Finanças

Crise com Congresso esvazia cerimônia de Lula: Motta e Alcolumbre não comparecem à sanção do IR

Presidentes da Câmara e do Senado ignoram convite; ausência aprofunda desgaste com o Planalto

Agência O Globo - 26/11/2025
Crise com Congresso esvazia cerimônia de Lula: Motta e Alcolumbre não comparecem à sanção do IR
- Foto: Cléber Medeiros/Agência Senado

A cerimônia de sanção que amplia a faixa de isenção do Imposto de Renda para quem ganha até R$ 5 mil, considerada pelo Planalto um gesto simbólico para tentar reorganizar a relação com o Congresso, foi marcada por duas ausências de peso. Convidados para o evento desta quarta-feira, os presidentes da Câmara, Hugo Motta (Republicanos-PB), e do Senado, Davi Alcolumbre (União-AP), decidiram não comparecer ao Palácio do Planalto, justamente no momento em que o governo enfrenta seu período mais crítico de tensão com o Legislativo neste terceiro mandato de Lula.

Pela manhã, a assessoria de Hugo Motta informou que o deputado "cumpre agenda interna" e não participaria da cerimônia. Apesar disso, o presidente da Câmara publicou em suas redes sociais uma mensagem celebrando a sanção e exaltando a "união dos Poderes", adotando um tom institucional que contrasta com o atual ambiente de desgaste.

“Este é o resultado da união dos Poderes em favor do Brasil. Com respeito às atribuições legislativas, diálogo e equilíbrio, o país avança”, escreveu Motta em seu perfil no X.

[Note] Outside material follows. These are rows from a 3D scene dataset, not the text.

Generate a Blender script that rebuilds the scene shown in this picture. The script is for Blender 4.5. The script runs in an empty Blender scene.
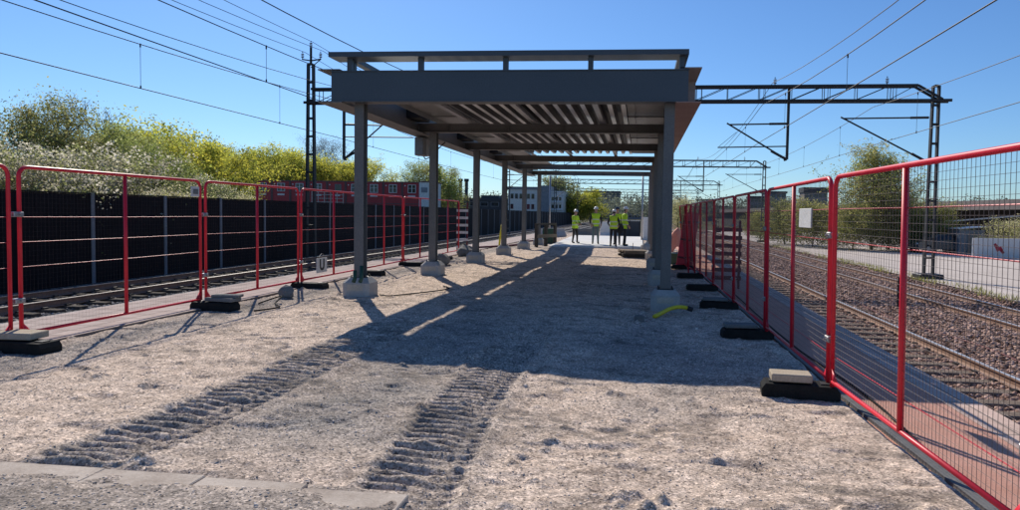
import bpy, bmesh, math, random
import numpy as np
from mathutils import Vector, Matrix
rnd = random.Random(7)
scene = bpy.context.scene
COL = scene.collection
R = math.radians

# ------------------------------------------------------------------ helpers
class MB:
    """collects simple shapes; build() links them as ONE mesh object"""
    def __init__(s): s.v = []; s.f = []; s.m = []
    def add(s, vs, fs, mi=0):
        o = len(s.v); s.v += [tuple(p) for p in vs]
        s.f += [tuple(i + o for i in f) for f in fs]; s.m += [mi] * len(fs); return s
    def box(s, x0, x1, y0, y1, z0, z1, mi=0, bev=0.0, M=None):
        if bev > 0:
            b = bev; P = []
            for z, i in ((z0, b), (z0 + b, 0), (z1 - b, 0), (z1, b)):
                P += [(x0 + b + i * 0, y0 + i, z), (x1 - b, y0 + i, z), (x1 - i, y0 + b, z), (x1 - i, y1 - b, z),
                      (x1 - b, y1 - i, z), (x0 + b, y1 - i, z), (x0 + i, y1 - b, z), (x0 + i, y0 + b, z)]
            F = [tuple(range(7, -1, -1)), tuple(range(24, 32))]
            for k in range(3):
                for i in range(8):
                    j = (i + 1) % 8; F.append((k * 8 + i, k * 8 + j, k * 8 + 8 + j, k * 8 + 8 + i))
        else:
            P = [(x, y, z) for z in (z0, z1) for y in (y0, y1) for x in (x0, x1)]
            F = [(0, 2, 3, 1), (4, 5, 7, 6), (0, 1, 5, 4), (2, 6, 7, 3), (0, 4, 6, 2), (1, 3, 7, 5)]
        if M is not None: P = [M @ Vector(p) for p in P]
        return s.add(P, F, mi)
    def tube(s, pts, r, n=6, mi=0, cap=True):
        pts = [Vector(p) for p in pts]; k = len(pts)
        rs = r if isinstance(r, (list, tuple)) else [r] * k
        V = []; F = []; prev = None
        for i, p in enumerate(pts):
            d = (pts[min(i + 1, k - 1)] - pts[max(i - 1, 0)])
            d = d.normalized() if d.length > 1e-9 else Vector((0, 0, 1))
            if prev is None:
                a = Vector((0, 0, 1)) if abs(d.z) < .9 else Vector((1, 0, 0)); u = d.cross(a).normalized()
            else:
                u = (prev - d * prev.dot(d)); u = u.normalized() if u.length > 1e-6 else d.orthogonal().normalized()
            prev = u; w = d.cross(u)
            for j in range(n):
                t = 2 * math.pi * (j + .5) / n
                V.append(p + (u * math.cos(t) + w * math.sin(t)) * rs[i])
        for i in range(k - 1):
            for j in range(n):
                q = (j + 1) % n; F.append((i * n + j, i * n + q, i * n + n + q, i * n + n + j))
        if cap: F += [tuple(range(n - 1, -1, -1)), tuple((k - 1) * n + j for j in range(n))]
        return s.add(V, F, mi)
    def bar(s, a, b, w, h, mi=0):
        """rectangular bar from a to b, w sideways, h upwards"""
        a = Vector(a); b = Vector(b); d = (b - a).normalized()
        up = Vector((0, 0, 1)) if abs(d.z) < .95 else Vector((0, 1, 0))
        x = d.cross(up).normalized(); z = x.cross(d)
        P = [q + x * (i * w / 2) + z * (j * h / 2) for q in (a, b) for j in (-1, 1) for i in (-1, 1)]
        return s.add(P, [(0, 1, 3, 2), (4, 6, 7, 5), (0, 4, 5, 1), (2, 3, 7, 6), (0, 2, 6, 4), (1, 5, 7, 3)], mi)
    def ell(s, c, rx, ry, rz, nu=12, nv=7, z0=-90, z1=90, mi=0):
        V = []; F = []
        for i in range(nv + 1):
            t = R(z0 + (z1 - z0) * i / nv)
            for j in range(nu):
                a = 2 * math.pi * j / nu
                V.append((c[0] + rx * math.cos(t) * math.cos(a), c[1] + ry * math.cos(t) * math.sin(a), c[2] + rz * math.sin(t)))
        for i in range(nv):
            for j in range(nu):
                q = (j + 1) % nu; F.append((i * nu + j, i * nu + q, i * nu + nu + q, i * nu + nu + j))
        F.append(tuple(range(nu - 1, -1, -1)))
        return s.add(V, F, mi)
    def build(s, name, mats, parent=None, smooth=False, loc=None):
        me = bpy.data.meshes.new(name); me.from_pydata(s.v, [], s.f)
        if not isinstance(mats, (list, tuple)): mats = [mats]
        for m in mats: me.materials.append(m)
        if len(mats) > 1: me.polygons.foreach_set('material_index', s.m)
        bm = bmesh.new(); bm.from_mesh(me); bmesh.ops.recalc_face_normals(bm, faces=bm.faces); bm.to_mesh(me); bm.free()
        if smooth: me.polygons.foreach_set('use_smooth', [True] * len(me.polygons))
        me.update()
        return link(name, me, parent, loc)

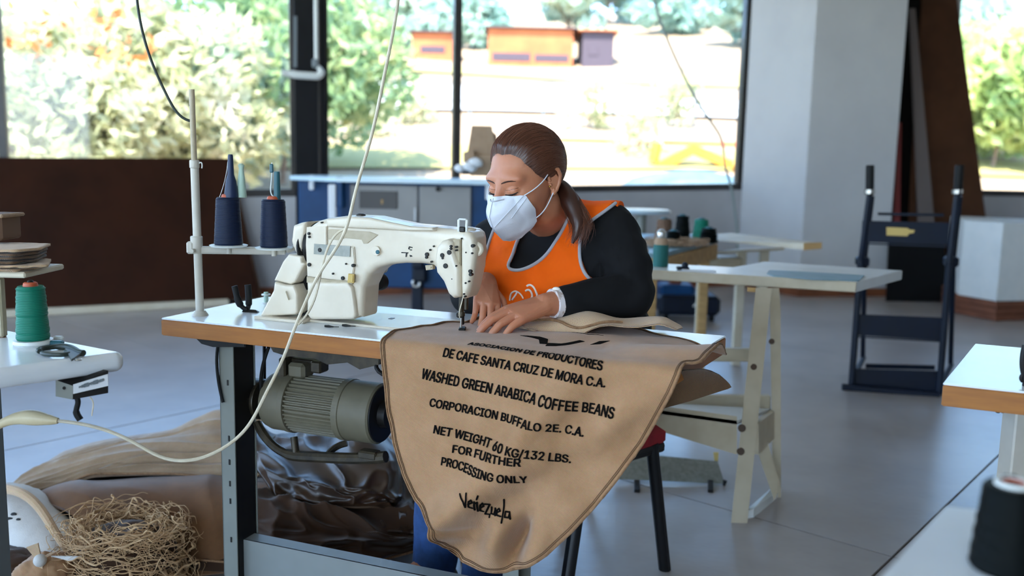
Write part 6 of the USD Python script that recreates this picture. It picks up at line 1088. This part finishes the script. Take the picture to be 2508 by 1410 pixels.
def loft_sack(label, rows, m, amp, fu, fv, seed, nu=90, nv=60, thick=.010, hem=True, sharp=2.0, long_=.0):
    """a sack lying in folds: rows are lines across it, each traced at its own depth (px, py, y); crease noise along the normal"""
    U = np.linspace(0, 1, nu); R_ = []
    for r in rows:
        p = np.array([ony(*q) for q in r]); s = np.r_[0, np.cumsum(np.linalg.norm(np.diff(p, axis=0), axis=1))]; R_.append(PchipInterpolator(s / s[-1], p)(U))
    S = PchipInterpolator(np.linspace(0, 1, len(rows)), np.array(R_))(np.linspace(0, 1, nv)); v = S.reshape(-1, 3)
    gu, gv = np.meshgrid(U, np.linspace(0, 1, nv)); i = np.arange(nu * nv).reshape(nv, nu); f = np.stack([i[:-1, :-1], i[1:, :-1], i[1:, 1:], i[:-1, 1:]], -1).reshape(-1, 4); f = np.vstack([f[:, [0, 1, 2]], f[:, [0, 2, 3]]])
    t = trimesh.Trimesh(v, f, process=False); n = np.array(t.vertex_normals); 
    if n[:, 2].mean() < 0: n = -n; f = f[:, ::-1]
    q = np.c_[gu.ravel() * fu, gv.ravel() * fv, np.full(v.shape[0], seed * 1.7)]; q[:, :2] += (meshkit.fbm(q * .6, 2, seed + 5)[:, None] - .5) * 1.6
    rdg = (1 - np.abs(2 * meshkit.noise(q, seed) - 1)) ** sharp + .5 * (1 - np.abs(2 * meshkit.noise(q * 2.3, seed + 1) - 1)) ** sharp
    edge = np.minimum(np.minimum(gu, 1 - gu), np.minimum(gv, 1 - gv)).ravel(); v = v + n * (amp * (rdg - .5) + long_ * np.sin(gv.ravel() * fv * 2.2 + 3 * gu.ravel()))[:, None] * np.clip(edge / .06, .25, 1)[:, None]
    v[:, 2] = np.maximum(v[:, 2], .010); w = v - n * thick; w[:, 2] = np.maximum(w[:, 2], .002); N = len(v); b = np.r_[i[0, :-1], i[:-1, -1], i[-1, :0:-1], i[:0:-1, 0]]; c = np.roll(b, -1)
    th = thing('sack', label, 'sack', (*v[:, :2].mean(0), 0)); obj('cloth', (np.vstack([v, w]), np.vstack([f, f[:, ::-1] + N, np.c_[b, b + N, c], np.c_[c, b + N, c + N]])), m, th, True)
    if hem: obj('hem', tube(v[i[-1, ::2]] + n[i[-1, ::2]] * .002, .0035, 6), 'stitch_brown' if m == 'glossy_sack' else 'hem_edge', th)
    return th
heap_sack('large dark brown sack at the bottom of the heap under the sewing table', [G(60, 1300), G(330, 1415), G(620, 1425), G(900, 1400), G(1040, 1310), G(1000, 1230), G(800, 1180), G(400, 1180), G(170, 1220)], dome(G(560, 1300), .8, .42, .10), .02, 1, 'sack_umber')
loft_sack('pale long sack draped over the back of the floor heap, left of table leg', [
    [(40, 1190, 2.95), (200, 1130, 3.05), (400, 1100, 3.1), (540, 1080, 3.1), (640, 1080, 3.1)],
    [(20, 1192, 2.72), (100, 1142, 2.76), (200, 1102, 2.78), (320, 1077, 2.8), (420, 1057, 2.8), (480, 1027, 2.8), (540, 1004, 2.8), (640, 1000, 2.8)],
    [(24, 1196, 2.66), (110, 1155, 2.69), (230, 1118, 2.71), (330, 1095, 2.73), (430, 1082, 2.73), (540, 1062, 2.72), (640, 1060, 2.72)],
    [(30, 1202, 2.60), (130, 1168, 2.63), (250, 1134, 2.64), (400, 1113, 2.66), (540, 1108, 2.66), (640, 1106, 2.66)],
    [(34, 1206, 2.585), (140, 1180, 2.60), (250, 1146, 2.61), (400, 1124, 2.63), (540, 1122, 2.63), (640, 1120, 2.63)],
    [(40, 1214, 2.57), (150, 1192, 2.57), (240, 1160, 2.58), (400, 1160, 2.59), (540, 1168, 2.59), (640, 1166, 2.59)]], 'sack_pale', .024, 1.6, 5, 2, 110, 90, sharp=3.0, long_=.006)
loft_sack('smooth brown sack in the heap between the jute waste and the table leg', [
    [(70, 1222, 2.70), (200, 1180, 2.70), (400, 1172, 2.72), (560, 1176, 2.72), (660, 1172, 2.72)],
    [(90, 1226, 2.50), (210, 1186, 2.50), (400, 1178, 2.52), (560, 1182, 2.52), (665, 1180, 2.52)],
    [(150, 1245, 2.42), (290, 1245, 2.40), (420, 1255, 2.40), (540, 1262, 2.40), (660, 1262, 2.40)],
    [(230, 1310, 2.36), (340, 1350, 2.33), (430, 1370, 2.32), (520, 1360, 2.34), (640, 1350, 2.34)],
    [(280, 1380, 2.36), (360, 1425, 2.33), (440, 1435, 2.30), (510, 1420, 2.34), (620, 1410, 2.36)]], 'sack_brown', .012, 2.2, 2.0, 3, 80, 60, sharp=1.5)
loft_sack('brown sack under the motor, spread out along the table cross rail', [
    [(610, 1190, 2.7), (760, 1180, 2.7), (900, 1190, 2.7), (1040, 1230, 2.7)], [(600, 1230, 2.45), (740, 1235, 2.43), (880, 1250, 2.45), (1060, 1262, 2.5)], [(600, 1290, 2.38), (740, 1300, 2.36), (900, 1310, 2.38), (1070, 1300, 2.45)], [(600, 1370, 2.36), (760, 1385, 2.34), (920, 1370, 2.36), (1075, 1325, 2.45)]], 'sack_umber', .045, 4, 5, 4, 120, 90, sharp=2.2)
loft_sack('glossy dark sack with sharp creases on top of the heap under the motor', [
    [(600, 1075, 2.95), (760, 1060, 2.95), (900, 1065, 2.95), (1010, 1110, 2.9)], [(600, 1092, 2.70), (740, 1082, 2.68), (880, 1084, 2.68), (980, 1120, 2.68), (1020, 1180, 2.7)], [(610, 1132, 2.58), (740, 1136, 2.55), (860, 1140, 2.52), (960, 1170, 2.54), (1015, 1225, 2.58)], [(650, 1180, 2.50), (760, 1196, 2.46), (870, 1205, 2.44), (950, 1222, 2.47), (1010, 1248, 2.52)], [(680, 1222, 2.46), (780, 1236, 2.43), (880, 1240, 2.42), (950, 1246, 2.46), (1005, 1262, 2.52)]], 'glossy_sack', .05, 4.5, 2.6, 5, 150, 110, sharp=2.6)
loft_sack('crumpled dark sack at the right end of the heap behind the hanging sack', [
    [(940, 1240, 2.62), (1020, 1225, 2.62), (1100, 1230, 2.62)], [(930, 1265, 2.46), (1010, 1260, 2.46), (1080, 1262, 2.48)], [(920, 1320, 2.40), (1000, 1312, 2.42), (1090, 1300, 2.46)]], 'glossy_sack', .03, 4, 3, 6, 70, 50, sharp=2.2)
loft_sack('pale sack corner on the far side of the heap, just left of the hanging sack', [
    [(880, 1082, 3.0), (980, 1070, 3.0), (1060, 1090, 3.0)], [(900, 1096, 2.86), (980, 1085, 2.84), (1060, 1110, 2.84)], [(930, 1135, 2.76), (1000, 1140, 2.74), (1070, 1170, 2.74)], [(950, 1200, 2.72), (1020, 1200, 2.70), (1075, 1220, 2.72)]], 'sack_pale', .02, 3, 3, 7, 70, 60)
ye = onz(880, 1300, .06)[1]
for k, (pts, lb) in enumerate(((((885, 1190), (882, 1215), (893, 1250), (886, 1290), (880, 1330)), 'long torn tan strip hanging down the front of the heap'), (((820, 1270), (845, 1290), (860, 1300)), 'short torn tan strip left of the long one'))):
    P3 = spline([ony(x, y, ye - .05 + .01 * i) for i, (x, y) in enumerate(pts)], 16); w = np.interp(np.linspace(0, 1, 16), [0, .4, .7, 1], [.006, .013, .012, .004]); obj('torn_strip', ring_loft([p + np.array([[c * a, s_ * .003, 0] for c, s_ in ((1, 0), (.4, 1), (-.4, 1), (-1, 0), (-.4, -1), (.4, -1))]) for p, a in zip(P3, w)]), 'jute', None, True, lb, 'cloth strip')
# jute waste: a wreath of loose fibres over a core
yj = 1.95; jc = onz(310, 1345, .10); rj2 = np.random.default_rng(21); t = thing('jute_waste', 'wreath of loose tan jute fibres and shreds on the floor at the bottom left', 'jute waste', (jc[0], jc[1], 0), None, 'stuff')
cv, cf = ball((0, 0, 0), 1, 4); cv = cv * [.135, .12, .10] * (1 + .35 * (meshkit.fbm(cv * 3.5, 4, 2)[:, None] - .5)); cv = cv + [jc[0], jc[1], .07]; cv[:, 2] = np.maximum(cv[:, 2], .004); obj('core', (cv, cf), 'sack_umber', t, True)
S = []; W_ = []
for k in range(1500):
    ph = rj2.uniform(0, 2 * PI); R = .115 + rj2.normal() * .028; z = .10 + rj2.uniform(-.08, .075); L = rj2.uniform(.4, 1.7); n = 9; u = np.linspace(0, 1, n); a = ph + u * L * rj2.choice([-1, 1]); wig = rj2.normal(size=(n, 3)).cumsum(0) * .0065; out = rj2.uniform() ** 3 * .05
    p = np.c_[jc[0] + (R + out * u) * np.cos(a), jc[1] + (R * .85 + out * u) * np.sin(a), z + .03 * np.sin(u * PI) * rj2.uniform(-.2, 1.2) - out * u * .8 * rj2.uniform(-.6, 1)] + wig
    if rj2.uniform() < .4: p[:, 2] = np.linspace(p[0, 2], .01, n) + wig[:, 2] * .4; p[:, :2] = np.c_[jc[0] + np.cos(ph + u * .3) * (.10 + .055 * u), jc[1] + np.sin(ph + u * .3) * (.09 + .05 * u)] + wig[:, :2] * .8
    p[:, 2] = np.maximum(p[:, 2], .006); S.append(p); W_.append(np.interp(u, [0, .5, 1], [.0012, rj2.choice([.0018, .0028, .0055], p=[.45, .35, .2]), .0006]))
curves('fibres', S, np.concatenate(W_), 'jute_fibre', t, 'stuff')
# white printed bundle at the left bottom corner and a small tied one before it
KB = 1.37
bq = lambda x, y, d=1.72: ony(x, y, d * KB)
t = thing('cloth_bundle', 'white printed cloth bundle with black marks in the bottom left corner', 'bundle', (*onz(60, 1405, 0)[:2], 0))
ax = [bq(-60, 1285, 1.85), bq(20, 1275, 1.8), bq(90, 1330, 1.74), bq(150, 1400, 1.70), bq(185, 1470, 1.68)]; ax = spline(ax, 26); rr = np.interp(np.linspace(0, 1, 26), [0, .3, .7, 1], np.array([.075, .078, .07, .045]) * KB); bv, bf = tube(ax, rr, 40); bv[:, 2] = np.maximum(bv[:, 2], .004); bv = bv + (meshkit.fbm(bv * 18, 4, 3)[:, None] - .5) * [.012, .012, .02]; obj('cloth', (bv, bf), 'cloth_white', t, True)
rim = spline([bq(-20, 1205, 1.76), bq(40, 1202, 1.72), bq(90, 1235, 1.69), (bq(140, 1310, 1.66)), bq(188, 1385, 1.64), bq(205, 1420, 1.63)], 24); obj('rolled_hem', tube(rim, np.interp(np.linspace(0, 1, 24), [0, .5, 1], [.014, .012, .008]), 10), 'jute_light', t)
kd2 = cKDTree(bv); mk_ = []
for x, y, w, h in ((18, 1268, .018, .007), (38, 1262, .012, .009), (48, 1272, .009, .006), (12, 1300, .010, .006), (32, 1305, .012, .008), (30, 1285, .006, .010), (5, 1285, .009, .005)):
    d = ray(x, y); ts = np.linspace(1.8, 2.7, 500); pts = np.array([0, 0, CZ]) + d * ts[:, None]; dd, _ = kd2.query(pts); k = np.argmin(dd); dirn = d / np.linalg.norm(d); p = bv[kd2.query(pts[k])[1]]; sx = np.array([1, 0, 0]); sy = np.cross(dirn, sx) * -1; v, f = ball((0, 0, 0), 1, 2); v = v * (1 + .5 * (meshkit.fbm(v * 2.5, 3, int(x))[:, None] - .5)); obj('printed_mark', (p + v[:, :1] * sx * w * .7 + v[:, 1:2] * sy * h * .7 + v[:, 2:] * dirn * .0025, f), 'black_print', t)
t = thing('cloth_bundle', 'small tan knotted cloth bundle in front of the jute waste, bottom left', 'bundle', (*onz(120, 1412, .05)[:2], .02)); kc = bq(100, 1378, 1.60); v, f = ball((0, 0, 0), .062, 4, (1.25, 1, .95)); v = v * (1 + .5 * (meshkit.fbm(v * 30, 4, 5)[:, None] - .5)); obj('cloth', (v + [kc[0] + .012, kc[1], .066], f), 'jute', t, True)
for k, (x1, y1, x2, y2) in enumerate(((96, 1372, 78, 1335), (96, 1372, 130, 1352), (100, 1372, 88, 1415), (130, 1362, 185, 1368))):
    a, b = bq(x1, y1, 1.57), bq(x2, y2, 1.565); obj('tie_end', hull([a + [s * .006, k2, 0] for s in (-1, 1) for k2 in (0, .004)] + [b + [s * .015, k2, s * .006] for s in (-1, 1) for k2 in (0, .004)]), 'jute_light' if k != 3 else 'cloth_white', t, False)
obj('knot', ball(bq(98, 1372, 1.565), .016, 2), 'cloth_white', t)
t = thing('cloth_bundle', 'round dark brown wad of cloth left of the small knotted bundle', 'bundle', (*onz(40, 1415, .03)[:2], .0)); kc = bq(40, 1392, 1.66); v, f = ball((0, 0, 0), .08, 4, (1.3, 1, .6)); v = v * (1 + .6 * (meshkit.fbm(v * 24, 4, 8)[:, None] - .5)); obj('cloth', (v + [kc[0], kc[1], .055], f), 'sack_umber', t, True)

No Senado, Alcolumbre também optou pela ausência. O gesto ocorre no auge do atrito com o governo, motivado pela indicação do advogado-geral da União, Jorge Messias, para a vaga de ministro do STF deixada por Luís Roberto Barroso. A escolha contrariou o presidente do Senado e gerou rompimento com o líder do governo na Casa, Jaques Wagner (PT-BA).

Alcolumbre considerou que o Planalto atropelou a articulação política e reagiu colocando em votação uma "pauta-bomba": aprovou projeto que concede aposentadoria integral e paritária para agentes comunitários de saúde (ACSs) e agentes de combate às endemias (ACEs), medida que, segundo o governo, pode gerar impacto de R$ 100 bilhões em dez anos.

O senador sinalizou ainda que não atuará para proteger o governo na tramitação do PL Antifacção e marcou a sabatina de Messias na CCJ para 10 de dezembro, em intervalo curto que pode dificultar a articulação política do indicado junto aos senadores.

Crise acumulada

A ausência simultânea dos dois presidentes reflete um acúmulo de atritos que, pela primeira vez, se mostram de forma coordenada nas duas Casas.

Na Câmara, o ponto de ruptura foi o desgaste entre Hugo Motta e o líder do PT, Lindbergh Farias (RJ). A relação já vinha tensionada desde a PEC da Blindagem e piorou na votação do projeto antifacção, quando Motta escolheu um opositor para a relatoria. A situação se agravou com a fuga de Alexandre Ramagem (PL-RJ) para os Estados Unidos — episódio em que petistas acusaram Motta de leniência com o deputado condenado na trama golpista. O mal-estar levou integrantes da bancada a pedirem desculpas, mas selou o distanciamento.

Desde então, Motta tem afirmado a interlocutores que não pretende dialogar com a ministra Gleisi Hoffmann, reforçando o clima de afastamento.

Cerimônia esvaziada

A sanção do Imposto de Renda era vista pelo Planalto como uma oportunidade de exibir convergência institucional em torno de uma pauta considerada estratégica — não apenas para a agenda econômica, mas também para o ano eleitoral. A presença de Motta e Alcolumbre seria usada pelo governo como sinal de retomada do diálogo após semanas de tensão.

O esvaziamento do evento, entretanto, aponta na direção oposta: o Congresso não vê sinal de trégua, e tanto Câmara quanto Senado optaram por demonstrar distanciamento no momento em que o Planalto buscava transmitir a imagem de unidade.